Auma Obama is the half sister of President Barack Obama. *Photo supplied
Auma Obama is the half sister of President Barack Obama. *Photo supplied

The Education of Auma Obama

**

• Directors: Branwen Okpako

• Run time: 80 minutes

• Country: Germany, Kenya

• Showing: 5pm, Oct 21

 

The contrast of two worlds is what fascinates in this documentary — Barack Obama’s high-powered Presidential standing seems worlds apart from the humble origins of his late father’s village in Nairobi, Kenya.

The Education of Auma Obama opens with coverage, in the run up to Election Day in 2008, of the preparations villagers make for the announcement of their local hero. Women sit barefoot around the yard peeling vegetables for the pot and men fix an aerial to the side of the house so they can pick up the coverage on their television sets.

There are clips of pre-election speeches by the man whose name is on everyone’s lips before the story switches back to the real subject of the film, Obama’s half elder sister Auma.

It continues as a reletively interesting family portrait of the Obama family though her eyes, highlighting the sense of justice, intellectualism and social activism that pours through the generations.

We learn how Auma and Barack’s shared father Barack Hussein Obama Sr, left for America to become a senior governmental economist. Auma’s recollections of her father are tainted with sorrow, a sense of abandonment and disappointment.

The film eventually moves from the family history, to a quick fire rundown of Auma’s academic achievements and personal triumphs.

This part of the documentary does not go into any great depth though despite the suggestion of the film title — she leaves for Germany to study linguistics — her professor says she was one of the smartest Africans he had ever taught — she goes to dance school, is socially active and later pursues a teaching career.

If you are watching this documentary to watch old clips of the young President in Africa or growing politically in America, it’s a long time waiting.

The documentary runs chronologically starting with the grandfather and it is not until Auma was a grown adult that Obama Jr decided to connect to his African roots.

Here it fell to Auma to prepare Obama for his trip back to Africa. It’s novel to see him relaxing and trying to fit in with the new people in his life.

Auma tells how she connected with Obama on discussions of politics and equality and community more than with anyone else in her family. 

The documentary format is well known in that while it runs chronologically, there are snippets throughout of the “present day” as tension in Kenya builds up to Election Day.

It works well as a concept but some of these snippets were so brief and oddly placed that it jarred the flow of the film at times.

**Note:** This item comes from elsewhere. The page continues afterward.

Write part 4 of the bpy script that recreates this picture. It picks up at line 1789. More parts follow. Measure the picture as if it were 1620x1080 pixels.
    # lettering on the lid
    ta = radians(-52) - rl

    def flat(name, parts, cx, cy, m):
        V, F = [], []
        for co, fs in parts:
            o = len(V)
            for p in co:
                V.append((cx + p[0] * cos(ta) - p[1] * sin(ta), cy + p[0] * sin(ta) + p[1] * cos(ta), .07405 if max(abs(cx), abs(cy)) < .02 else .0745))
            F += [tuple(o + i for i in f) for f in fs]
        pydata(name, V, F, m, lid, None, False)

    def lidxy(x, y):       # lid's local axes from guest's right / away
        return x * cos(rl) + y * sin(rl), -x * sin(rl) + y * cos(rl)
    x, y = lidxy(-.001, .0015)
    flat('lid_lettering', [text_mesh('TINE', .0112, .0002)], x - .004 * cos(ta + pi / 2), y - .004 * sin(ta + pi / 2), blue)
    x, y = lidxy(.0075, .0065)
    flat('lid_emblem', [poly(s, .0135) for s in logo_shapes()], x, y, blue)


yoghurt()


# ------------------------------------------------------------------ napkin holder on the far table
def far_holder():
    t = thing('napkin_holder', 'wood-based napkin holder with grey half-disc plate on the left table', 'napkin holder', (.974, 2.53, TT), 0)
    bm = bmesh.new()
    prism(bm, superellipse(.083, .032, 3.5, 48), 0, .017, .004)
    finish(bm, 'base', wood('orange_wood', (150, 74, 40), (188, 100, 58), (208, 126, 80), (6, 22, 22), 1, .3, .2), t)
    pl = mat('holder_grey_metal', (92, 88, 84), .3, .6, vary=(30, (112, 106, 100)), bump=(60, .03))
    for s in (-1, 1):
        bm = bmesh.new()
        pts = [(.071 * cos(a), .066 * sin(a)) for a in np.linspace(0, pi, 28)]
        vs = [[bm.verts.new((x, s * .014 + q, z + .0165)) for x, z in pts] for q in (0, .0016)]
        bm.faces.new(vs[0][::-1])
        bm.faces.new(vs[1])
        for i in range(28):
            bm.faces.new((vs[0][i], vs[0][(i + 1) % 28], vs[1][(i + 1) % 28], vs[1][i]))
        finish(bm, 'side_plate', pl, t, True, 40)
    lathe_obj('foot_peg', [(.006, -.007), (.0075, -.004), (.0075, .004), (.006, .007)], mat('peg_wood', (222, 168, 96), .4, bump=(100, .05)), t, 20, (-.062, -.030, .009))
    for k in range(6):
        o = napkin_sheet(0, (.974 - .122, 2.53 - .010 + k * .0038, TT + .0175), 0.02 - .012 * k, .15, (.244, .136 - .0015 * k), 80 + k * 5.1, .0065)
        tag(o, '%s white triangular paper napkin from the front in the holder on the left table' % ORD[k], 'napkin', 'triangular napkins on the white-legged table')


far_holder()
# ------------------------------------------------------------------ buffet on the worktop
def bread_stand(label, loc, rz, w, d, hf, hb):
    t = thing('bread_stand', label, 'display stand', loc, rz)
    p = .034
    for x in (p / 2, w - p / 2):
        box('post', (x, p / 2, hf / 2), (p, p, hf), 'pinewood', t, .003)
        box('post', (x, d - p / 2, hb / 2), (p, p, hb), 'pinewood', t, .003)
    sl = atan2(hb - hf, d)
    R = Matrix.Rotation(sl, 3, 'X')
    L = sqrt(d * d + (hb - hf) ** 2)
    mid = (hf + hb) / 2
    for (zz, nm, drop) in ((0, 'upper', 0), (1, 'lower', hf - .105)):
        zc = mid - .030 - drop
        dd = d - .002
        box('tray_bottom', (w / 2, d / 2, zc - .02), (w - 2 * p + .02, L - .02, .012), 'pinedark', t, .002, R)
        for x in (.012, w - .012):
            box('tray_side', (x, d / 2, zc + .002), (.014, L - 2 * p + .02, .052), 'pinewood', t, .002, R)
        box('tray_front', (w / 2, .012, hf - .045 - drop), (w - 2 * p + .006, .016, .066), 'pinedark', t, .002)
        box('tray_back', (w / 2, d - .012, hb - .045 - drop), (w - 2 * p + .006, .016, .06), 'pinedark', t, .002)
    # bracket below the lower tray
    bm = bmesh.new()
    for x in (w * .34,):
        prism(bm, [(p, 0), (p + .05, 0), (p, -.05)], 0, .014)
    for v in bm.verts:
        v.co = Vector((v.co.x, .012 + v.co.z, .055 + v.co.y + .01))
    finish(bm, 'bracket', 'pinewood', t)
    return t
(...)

The other problem is that in the present day scenes there’s not a lot is going on. The residents visit the grave of Auma and Obama’s father discuss the fading condition of the tiles on it. In another scene they sit around discussing the weather. It’s meant to offer a build up to the big event but there is little of interest in these snippets except for the uplifting finalé is. The film is worth watching but slow-moving — you may want  a fast forward button nearby.